Self-Organizing Model Predictive Control for Constrained Nonlinear Systems

Model predictive control (MPC) is a practical method for addressing control issues in constrained systems. System identification and constrained optimization are two key problems that affect MPC performance. In this work, a self-organizing MPC (SOMPC) strategy is proposed for constrained nonlinear systems with unknown dynamics to achieve constraint satisfaction and improve control performance. First, the generalized multiplier method is introduced into the MPC framework to redesign the objective function. In this way, the constrained optimal control problem is reconstructed into an easily solvable unconstrained optimal problem.

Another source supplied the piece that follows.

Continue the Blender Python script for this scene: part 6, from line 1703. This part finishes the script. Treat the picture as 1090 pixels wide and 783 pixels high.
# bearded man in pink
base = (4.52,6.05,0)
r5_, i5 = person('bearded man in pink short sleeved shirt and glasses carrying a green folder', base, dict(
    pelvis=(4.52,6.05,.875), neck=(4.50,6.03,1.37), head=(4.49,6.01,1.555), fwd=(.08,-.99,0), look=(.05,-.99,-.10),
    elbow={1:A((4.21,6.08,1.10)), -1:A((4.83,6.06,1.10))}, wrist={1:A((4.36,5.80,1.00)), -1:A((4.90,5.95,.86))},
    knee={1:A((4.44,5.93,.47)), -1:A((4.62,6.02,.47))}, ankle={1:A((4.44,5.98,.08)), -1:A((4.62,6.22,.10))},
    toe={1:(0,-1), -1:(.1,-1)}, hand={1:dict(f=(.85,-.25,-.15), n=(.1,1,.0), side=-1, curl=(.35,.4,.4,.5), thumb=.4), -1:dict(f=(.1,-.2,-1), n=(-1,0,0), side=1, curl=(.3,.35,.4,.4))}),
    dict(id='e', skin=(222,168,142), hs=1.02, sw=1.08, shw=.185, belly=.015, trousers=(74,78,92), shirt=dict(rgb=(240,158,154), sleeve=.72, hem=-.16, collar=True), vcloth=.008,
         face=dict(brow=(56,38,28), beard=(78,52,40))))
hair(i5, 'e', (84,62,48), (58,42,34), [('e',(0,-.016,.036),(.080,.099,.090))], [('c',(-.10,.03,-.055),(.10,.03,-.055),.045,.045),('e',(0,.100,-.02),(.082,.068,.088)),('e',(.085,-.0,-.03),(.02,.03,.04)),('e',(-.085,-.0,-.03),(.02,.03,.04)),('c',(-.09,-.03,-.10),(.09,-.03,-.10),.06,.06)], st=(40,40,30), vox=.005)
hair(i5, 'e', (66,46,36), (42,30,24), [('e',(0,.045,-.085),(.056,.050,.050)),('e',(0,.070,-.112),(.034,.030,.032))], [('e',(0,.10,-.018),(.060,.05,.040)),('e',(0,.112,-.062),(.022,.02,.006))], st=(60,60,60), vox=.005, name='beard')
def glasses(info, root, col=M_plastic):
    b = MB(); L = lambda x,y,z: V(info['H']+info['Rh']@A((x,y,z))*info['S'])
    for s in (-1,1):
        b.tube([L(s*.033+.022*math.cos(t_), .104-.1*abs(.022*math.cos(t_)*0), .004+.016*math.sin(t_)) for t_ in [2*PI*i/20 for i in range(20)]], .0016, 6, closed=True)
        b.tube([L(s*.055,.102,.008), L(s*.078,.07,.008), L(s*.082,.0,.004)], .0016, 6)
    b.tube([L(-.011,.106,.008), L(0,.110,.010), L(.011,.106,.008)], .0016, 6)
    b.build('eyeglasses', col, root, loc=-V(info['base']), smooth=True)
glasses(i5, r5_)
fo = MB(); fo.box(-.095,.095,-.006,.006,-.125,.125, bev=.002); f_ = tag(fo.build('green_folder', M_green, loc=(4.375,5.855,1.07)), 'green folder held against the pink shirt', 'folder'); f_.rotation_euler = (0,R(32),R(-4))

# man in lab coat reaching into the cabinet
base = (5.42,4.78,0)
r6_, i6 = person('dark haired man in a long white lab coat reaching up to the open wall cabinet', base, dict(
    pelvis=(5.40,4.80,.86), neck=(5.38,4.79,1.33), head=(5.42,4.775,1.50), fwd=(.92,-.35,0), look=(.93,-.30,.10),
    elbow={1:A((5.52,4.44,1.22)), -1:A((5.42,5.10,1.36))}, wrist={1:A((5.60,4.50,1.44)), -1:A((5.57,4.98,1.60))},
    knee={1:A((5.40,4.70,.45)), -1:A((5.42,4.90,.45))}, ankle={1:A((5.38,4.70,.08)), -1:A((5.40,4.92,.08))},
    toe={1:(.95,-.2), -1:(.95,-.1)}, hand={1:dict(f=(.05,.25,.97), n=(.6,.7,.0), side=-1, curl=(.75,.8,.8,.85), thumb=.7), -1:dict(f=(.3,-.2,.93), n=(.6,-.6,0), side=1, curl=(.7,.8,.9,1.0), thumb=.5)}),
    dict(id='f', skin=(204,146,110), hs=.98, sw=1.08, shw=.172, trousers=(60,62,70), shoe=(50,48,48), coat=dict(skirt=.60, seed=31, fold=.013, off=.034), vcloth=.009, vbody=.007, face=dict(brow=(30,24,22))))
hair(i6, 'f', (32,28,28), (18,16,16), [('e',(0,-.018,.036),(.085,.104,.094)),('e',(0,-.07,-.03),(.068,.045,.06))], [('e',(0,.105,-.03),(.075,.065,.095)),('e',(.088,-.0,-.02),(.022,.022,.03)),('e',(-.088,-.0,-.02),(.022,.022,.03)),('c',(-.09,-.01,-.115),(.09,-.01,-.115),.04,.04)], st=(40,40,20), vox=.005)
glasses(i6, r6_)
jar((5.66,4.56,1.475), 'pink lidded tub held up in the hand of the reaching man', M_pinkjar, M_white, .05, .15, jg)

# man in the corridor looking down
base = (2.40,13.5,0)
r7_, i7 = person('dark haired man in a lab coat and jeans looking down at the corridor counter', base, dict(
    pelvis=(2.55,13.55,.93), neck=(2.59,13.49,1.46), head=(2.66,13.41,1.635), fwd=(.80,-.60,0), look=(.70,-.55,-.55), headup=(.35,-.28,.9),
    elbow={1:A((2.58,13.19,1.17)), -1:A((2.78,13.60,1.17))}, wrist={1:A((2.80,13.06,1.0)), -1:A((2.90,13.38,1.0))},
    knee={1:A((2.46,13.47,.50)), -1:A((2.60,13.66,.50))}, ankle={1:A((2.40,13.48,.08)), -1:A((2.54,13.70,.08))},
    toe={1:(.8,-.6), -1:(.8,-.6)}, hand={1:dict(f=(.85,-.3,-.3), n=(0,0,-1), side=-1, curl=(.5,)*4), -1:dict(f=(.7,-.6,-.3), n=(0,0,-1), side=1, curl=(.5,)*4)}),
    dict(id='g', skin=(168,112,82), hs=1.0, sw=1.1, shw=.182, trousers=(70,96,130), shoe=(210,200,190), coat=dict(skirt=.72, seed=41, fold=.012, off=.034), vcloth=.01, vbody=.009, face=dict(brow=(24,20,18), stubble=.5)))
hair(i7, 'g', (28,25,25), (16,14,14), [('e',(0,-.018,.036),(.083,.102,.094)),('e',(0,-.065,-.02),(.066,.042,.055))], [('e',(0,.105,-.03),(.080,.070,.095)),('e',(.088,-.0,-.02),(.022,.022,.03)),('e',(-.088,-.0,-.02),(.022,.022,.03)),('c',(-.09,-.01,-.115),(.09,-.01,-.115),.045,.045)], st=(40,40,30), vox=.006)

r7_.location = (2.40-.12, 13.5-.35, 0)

Second, a self-organizing fuzzy neural network (SOFNN) is adopted to identify unknown nonlinear system. Then, the performance of SOFNN is optimized by parameter updating and structure self-organization to provide accurate prediction output. Third, the gradient descent algorithm is utilized to solve nonlinear optimization problem of MPC to obtain control input. To ensure practical application, the convergence of SOFNN, the feasibility and stability of SOMPC strategy are proved. Finally, the proposed SOMPC strategy is demonstrated by a numerical experiment and an industrial process control simulation experiment, and the results show that it exhibits outstanding control performance and constraint satisfaction ability.